En fait, sous ces constructions métaphysiques diverses, où celle de Valentin († 161) tient la première place, ce qui est en cause, c’est la conciliation de l’existence du mal avec la toute-puissance de Dieu et aussi le problème de l’origine du mal : comment peut-il être l’œuvre d’un Dieu souverainement bon ?

C’est devant les gnostiques syriens ou alexandrins que l’Église chrétienne, dès le iie s., par le truchement d’un saint Irénée* (v. 130 - v. 208) à Lyon, d’un Clément* (v. 150 - † entre 211 et 216) à Alexandrie et d’un Tertullien* (v. 155 - v. 220) à Carthage, va être amenée à préciser plus soigneusement sa croyance en un Dieu en trois personnes, à la réalité d’un Christ rédempteur, comme son adhésion à la résurrection de la chair.

Dans son Traité contre les hérésies, saint Irénée établit contre Valentin que les deux bases de la vérité sont l’autorité des écrits apostoliques et la tradition des Églises, Ubi Ecclesia, ibi Spiritus.

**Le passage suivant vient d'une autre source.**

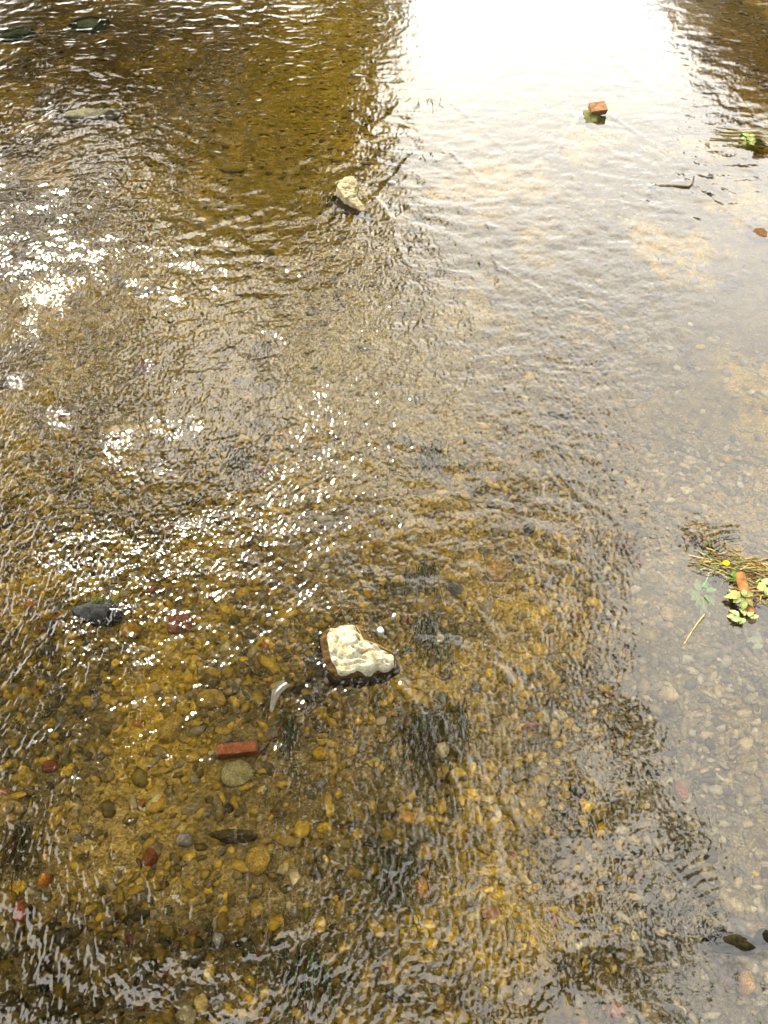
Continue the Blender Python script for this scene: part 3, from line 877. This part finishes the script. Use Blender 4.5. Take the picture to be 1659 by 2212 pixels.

Pour lui, le Christ, chef d’une humanité nouvelle et nouvel Adam, « récapitule » en lui-même tout le dessein primitif du Créateur et le restitue aux hommes. C’est cette synthèse qui sera à l’origine de toute la réflexion théologique à venir.

Le péril en ce iie s. se trouve aussi à l’intérieur du christianisme lui-même, la gnose lui restant en général extérieure. Il s’agit toujours de la vieille attente eschatologique issue du judaïsme ; tout un mouvement millénariste s’appuyant sur une interprétation étroite de l’Apocalypse fixait à mille ans la seconde venue du Christ. On peut mesurer l’influence de ce mouvement en voyant un saint Irénée lui-même parmi ses adeptes ; ses formes les plus virulentes furent le montanisme et le marcionisme.

Hanté jusqu’à l’angoisse par l’imminence du jugement dernier, Montan prêcha un ascétisme et un rigorisme moral outrés qui reçurent l’appui de Tertullien, et il opposa prophétisme et hiérarchie. À ce mouvement individualiste et inorganisé, Marcion (v. 85 - v. 160) voulut donner une solide armature ecclésiale, et, aux iie et iiie s., le marcionisme exista partout comme une Église particulière bien encadrée. Celle-ci subsista jusqu’au ive s. en Orient.

Le iiie s. chrétien est cependant dominé par la grande figure d’Origène* (v. 185 - v. 252-254), chrétien d’Alexandrie qui eut le mérite de mener à bien l’œuvre entreprise par les apologistes du siècle précédent, c’est-à-dire la synthèse de la pensée grecque et du christianisme, très influencée par les écrits de Platon* et par la doctrine de Plotin* (v. 205 - v. 270), qui voyait dans le monde sensible où vivent les âmes celui des apparences et prônait un ascétisme qui libérerait peu à peu l’âme de la matière pour aboutir, dans l’extase et après la mort, à la contemplation d’un Dieu, principe suprême de toute création. Origène accomplit également un grand travail d’exégèse, mais il eut exagérément recours à l’explication allégorique, ce qui amènera plus tard l’Église à condamner cette méthode sous le nom d’origénisme.